• **Dataset section**
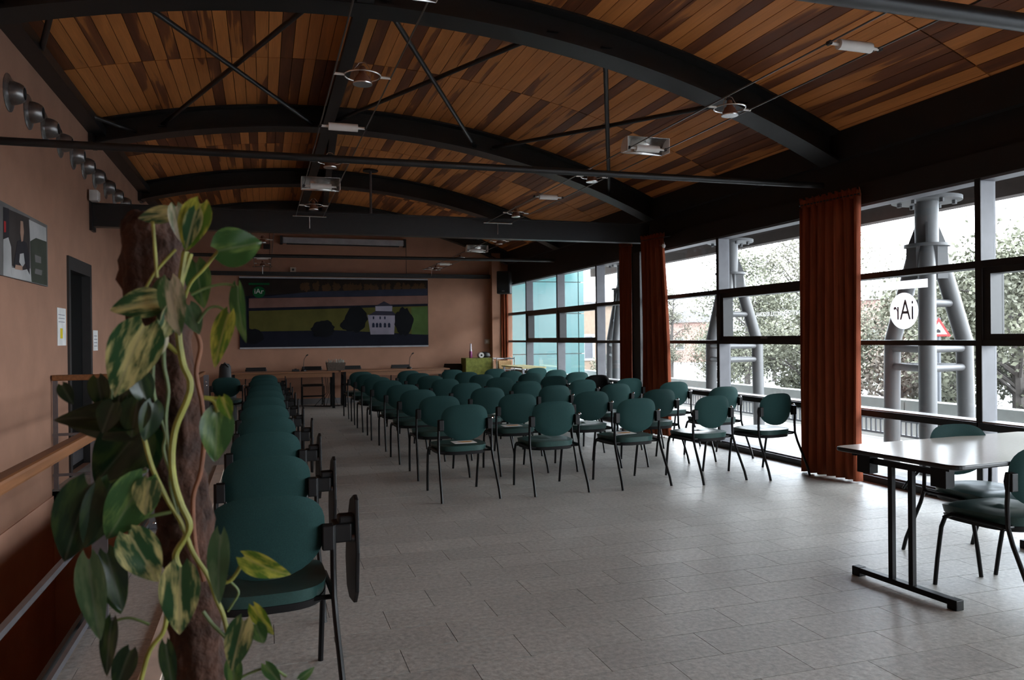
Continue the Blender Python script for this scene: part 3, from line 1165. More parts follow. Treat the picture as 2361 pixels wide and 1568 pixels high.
for (j, i), dx, dy, lb in (((0, 0), 0.0, 0.0, 'white leaflet with orange print on the nearest aisle chair'), ((1, 1), -0.05, 0.02, 'white leaflet on the second-row seat left of centre'), ((0, 2), -0.08, 0.07, 'white leaflet half hidden behind the third front chair back')):
    c = chairs[(j, i)]
    leaflet(c.location.x + dx, c.location.y + dy + 0.05, c.rotation_euler.z, lb)


# ------------------------------------------------------------------ right folding table
t = thing('folding_table', 'white topped folding table with black edge and T legs, right foreground', 'table', (3.96, 3.40, 0), 0.07)
HL, HWD, ZT = 0.80, 0.40, 0.735


def rrect(hl, hw_, r, n=6):
    p = []
    for cx, cy, a0 in ((hl - r, hw_ - r, 0), (-hl + r, hw_ - r, PI / 2), (-hl + r, -hw_ + r, PI), (hl - r, -hw_ + r, 1.5 * PI)):
        for k in range(n + 1):
            a = a0 + PI / 2 * k / n
            p.append((cx + r * math.cos(a), cy + r * math.sin(a)))
    return p


I4 = Matrix.Identity(4)
MB().prism(rrect(HL, HWD, 0.06), ZT - 0.024, ZT - 0.001, I4).build('edge_band', 'edge_black', t, bevel=0.006)
MB().prism(rrect(HL - 0.008, HWD - 0.008, 0.055), ZT - 0.002, ZT, I4).build('table_top', 'table_laminate', t)
for s in (-1, 1):
    x = s * (HL - 0.10)
    for y in (-0.055, 0.075):
        MB().box(x - 0.013, x + 0.013, y - 0.014, y + 0.014, 0.05, 0.66).build('leg', 'chair_tube', t)
    f = MB()
    f.box(x - 0.025, x + 0.025, -0.33, 0.33, 0.02, 0.05)
    f.box(x - 0.027, x + 0.027, -0.335, -0.28, 0.0, 0.052)
    f.box(x - 0.027, x + 0.027, 0.28, 0.335, 0.0, 0.052)
    f.build('foot', 'chair_tube', t, bevel=0.004)
    MB().box(x - 0.014, x + 0.014, -0.27, 0.27, 0.655, 0.685).build('leg_rail', 'chair_tube', t)
    for y in (-0.24, 0.24):
        MB().box(x - 0.03, x + 0.03, y - 0.045, y + 0.045, 0.60, 0.712).build('hinge_bracket', 'chair_tube', t)
    MB().tube([(x, 0.0, 0.55), (x - s * 0.03, 0.0, 0.58), (x - s * 0.22, 0.0, 0.70)], 0.007, 8).build('stay', 'chair_tube', t, True)
for y in (-0.3, 0.3):
    MB().box(-HL + 0.06, HL - 0.06, y - 0.012, y + 0.012, 0.69, 0.712).build('side_rail', 'chair_tube', t)


# ------------------------------------------------------------------ head tables at the far wall
def head_table(label, x0, x1, y0, y1, z=0.75):
    t = thing('head_table', label, 'table', ((x0 + x1) / 2, (y0 + y1) / 2, 0), 0, 'speaker tables')
    hx, hy = (x1 - x0) / 2, (y1 - y0) / 2
    MB().box(-hx, hx, -hy, hy, z - 0.03, z).build('table_top', 'head_wood', t, bevel=0.004)
    MB().box(-hx + .09, hx - .09, -hy + 0.05, -hy + 0.07, z - 0.12, z - 0.03).build('apron', 'head_wood', t)
    for sx in (-1, 1):
        for sy in (-1, 1):
            MB().box(sx * (hx - .09) - .025, sx * (hx - .09) + .025, sy * (hy - .07) - .025, sy * (hy - .07) + .025, 0, z - 0.03).build('leg', 'chair_tube', t)
        MB().box(sx * (hx - .09) - .015, sx * (hx - .09) + .015, -hy + .07, hy - .07, z - 0.1, z - 0.04).build('rail', 'chair_tube', t)
    return t


head_table('left wooden speaker table with black legs below the banner', -0.64, 1.44, 16.05, 16.72)
head_table('right wooden speaker table with black legs below the banner', 1.50, 3.78, 16.20, 16.87)


def black_chair(label, x, y, rz=PI):
    t = thing('visitor_chair', label, 'chair', (x, y, 0), rz, 'black chairs behind the speaker tables')
    b = MB()
    b.add([(-.2, 0.0, .62), (.2, 0, .62), (.2, -.05, .82), (-.2, -.05, .82), (-.2, .03, .62), (.2, .03, .62), (.2, -.02, .82), (-.2, -.02, .82)],
          [(0, 3, 2, 1), (4, 5, 6, 7), (0, 1, 5, 4), (1, 2, 6, 5), (2, 3, 7, 6), (3, 0, 4, 7)])
    b.build('backrest', 'chair_black', t, bevel=0.008)
    seat_pad(0.22, 0.21, 0.22, 0.42, 0.455, 0.006).build('seat', 'chair_black', t, True)
    for s in (-1, 1):
        MB().tube([(s * .215, -.06, 0), (s * .215, 0, .42), (s * .2, -.03, .78)], 0.012, 8).build('rear_leg', 'chair_tube', t, True)
        MB().tube([(s * .215, .40, 0), (s * .215, .40, .42), (s * .215, 0.02, .42)], 0.012, 8).build('front_leg', 'chair_tube', t, True)
    MB().tube([(-.215, .40, .22), (.215, .40, .22)], 0.014, 8).build('stretcher', 'chair_tube', t, True)


for lb, x in (('black chair behind the left speaker table, left of the microphone', -0.14), ('black chair behind the left speaker table, right of the microphone', 0.98), ('black chair behind the right speaker table, next to the basket', 1.80), ('black chair behind the right speaker table, behind its microphone', 2.86)):
    black_chair(lb, x, 16.98)
black_chair('black chair standing right of the right speaker table', 4.0, 16.9, 2.6)


def microphone(label, x, y, z=0.75):
    t = thing('microphone', label, 'microphone', (x, y, z), 0, 'gooseneck microphones')
    MB().lathe([(0.055, 0), (0.055, 0.02), (0.03, 0.04)], 14).build('base', 'black_box', t, True)
    MB().tube([(0, 0, .035), (0, 0, .16), (0.01, -.01, .24), (0.05, -.03, .31)], 0.006, 6).build('gooseneck', 'black_box', t, True)
    MB().tube([(0.05, -.03, .31), (0.085, -.045, .335)], 0.013, 8).build('capsule', 'black_box', t, True)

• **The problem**
In the copy, include no pictures; restate the listing above exactly.

• **Answer for this exercise**
Continue the Blender Python script for this scene: part 3, from line 1165. More parts follow. Treat the picture as 2361 pixels wide and 1568 pixels high.
for (j, i), dx, dy, lb in (((0, 0), 0.0, 0.0, 'white leaflet with orange print on the nearest aisle chair'), ((1, 1), -0.05, 0.02, 'white leaflet on the second-row seat left of centre'), ((0, 2), -0.08, 0.07, 'white leaflet half hidden behind the third front chair back')):
    c = chairs[(j, i)]
    leaflet(c.location.x + dx, c.location.y + dy + 0.05, c.rotation_euler.z, lb)


# ------------------------------------------------------------------ right folding table
t = thing('folding_table', 'white topped folding table with black edge and T legs, right foreground', 'table', (3.96, 3.40, 0), 0.07)
HL, HWD, ZT = 0.80, 0.40, 0.735


def rrect(hl, hw_, r, n=6):
    p = []
    for cx, cy, a0 in ((hl - r, hw_ - r, 0), (-hl + r, hw_ - r, PI / 2), (-hl + r, -hw_ + r, PI), (hl - r, -hw_ + r, 1.5 * PI)):
        for k in range(n + 1):
            a = a0 + PI / 2 * k / n
            p.append((cx + r * math.cos(a), cy + r * math.sin(a)))
    return p


I4 = Matrix.Identity(4)
MB().prism(rrect(HL, HWD, 0.06), ZT - 0.024, ZT - 0.001, I4).build('edge_band', 'edge_black', t, bevel=0.006)
MB().prism(rrect(HL - 0.008, HWD - 0.008, 0.055), ZT - 0.002, ZT, I4).build('table_top', 'table_laminate', t)
for s in (-1, 1):
    x = s * (HL - 0.10)
    for y in (-0.055, 0.075):
        MB().box(x - 0.013, x + 0.013, y - 0.014, y + 0.014, 0.05, 0.66).build('leg', 'chair_tube', t)
    f = MB()
    f.box(x - 0.025, x + 0.025, -0.33, 0.33, 0.02, 0.05)
    f.box(x - 0.027, x + 0.027, -0.335, -0.28, 0.0, 0.052)
    f.box(x - 0.027, x + 0.027, 0.28, 0.335, 0.0, 0.052)
    f.build('foot', 'chair_tube', t, bevel=0.004)
    MB().box(x - 0.014, x + 0.014, -0.27, 0.27, 0.655, 0.685).build('leg_rail', 'chair_tube', t)
    for y in (-0.24, 0.24):
        MB().box(x - 0.03, x + 0.03, y - 0.045, y + 0.045, 0.60, 0.712).build('hinge_bracket', 'chair_tube', t)
    MB().tube([(x, 0.0, 0.55), (x - s * 0.03, 0.0, 0.58), (x - s * 0.22, 0.0, 0.70)], 0.007, 8).build('stay', 'chair_tube', t, True)
for y in (-0.3, 0.3):
    MB().box(-HL + 0.06, HL - 0.06, y - 0.012, y + 0.012, 0.69, 0.712).build('side_rail', 'chair_tube', t)


# ------------------------------------------------------------------ head tables at the far wall
def head_table(label, x0, x1, y0, y1, z=0.75):
    t = thing('head_table', label, 'table', ((x0 + x1) / 2, (y0 + y1) / 2, 0), 0, 'speaker tables')
    hx, hy = (x1 - x0) / 2, (y1 - y0) / 2
    MB().box(-hx, hx, -hy, hy, z - 0.03, z).build('table_top', 'head_wood', t, bevel=0.004)
    MB().box(-hx + .09, hx - .09, -hy + 0.05, -hy + 0.07, z - 0.12, z - 0.03).build('apron', 'head_wood', t)
    for sx in (-1, 1):
        for sy in (-1, 1):
            MB().box(sx * (hx - .09) - .025, sx * (hx - .09) + .025, sy * (hy - .07) - .025, sy * (hy - .07) + .025, 0, z - 0.03).build('leg', 'chair_tube', t)
        MB().box(sx * (hx - .09) - .015, sx * (hx - .09) + .015, -hy + .07, hy - .07, z - 0.1, z - 0.04).build('rail', 'chair_tube', t)
    return t


head_table('left wooden speaker table with black legs below the banner', -0.64, 1.44, 16.05, 16.72)
head_table('right wooden speaker table with black legs below the banner', 1.50, 3.78, 16.20, 16.87)


def black_chair(label, x, y, rz=PI):
    t = thing('visitor_chair', label, 'chair', (x, y, 0), rz, 'black chairs behind the speaker tables')
    b = MB()
    b.add([(-.2, 0.0, .62), (.2, 0, .62), (.2, -.05, .82), (-.2, -.05, .82), (-.2, .03, .62), (.2, .03, .62), (.2, -.02, .82), (-.2, -.02, .82)],
          [(0, 3, 2, 1), (4, 5, 6, 7), (0, 1, 5, 4), (1, 2, 6, 5), (2, 3, 7, 6), (3, 0, 4, 7)])
    b.build('backrest', 'chair_black', t, bevel=0.008)
    seat_pad(0.22, 0.21, 0.22, 0.42, 0.455, 0.006).build('seat', 'chair_black', t, True)
    for s in (-1, 1):
        MB().tube([(s * .215, -.06, 0), (s * .215, 0, .42), (s * .2, -.03, .78)], 0.012, 8).build('rear_leg', 'chair_tube', t, True)
        MB().tube([(s * .215, .40, 0), (s * .215, .40, .42), (s * .215, 0.02, .42)], 0.012, 8).build('front_leg', 'chair_tube', t, True)
    MB().tube([(-.215, .40, .22), (.215, .40, .22)], 0.014, 8).build('stretcher', 'chair_tube', t, True)


for lb, x in (('black chair behind the left speaker table, left of the microphone', -0.14), ('black chair behind the left speaker table, right of the microphone', 0.98), ('black chair behind the right speaker table, next to the basket', 1.80), ('black chair behind the right speaker table, behind its microphone', 2.86)):
    black_chair(lb, x, 16.98)
black_chair('black chair standing right of the right speaker table', 4.0, 16.9, 2.6)


def microphone(label, x, y, z=0.75):
    t = thing('microphone', label, 'microphone', (x, y, z), 0, 'gooseneck microphones')
    MB().lathe([(0.055, 0), (0.055, 0.02), (0.03, 0.04)], 14).build('base', 'black_box', t, True)
    MB().tube([(0, 0, .035), (0, 0, .16), (0.01, -.01, .24), (0.05, -.03, .31)], 0.006, 6).build('gooseneck', 'black_box', t, True)
    MB().tube([(0.05, -.03, .31), (0.085, -.045, .335)], 0.013, 8).build('capsule', 'black_box', t, True)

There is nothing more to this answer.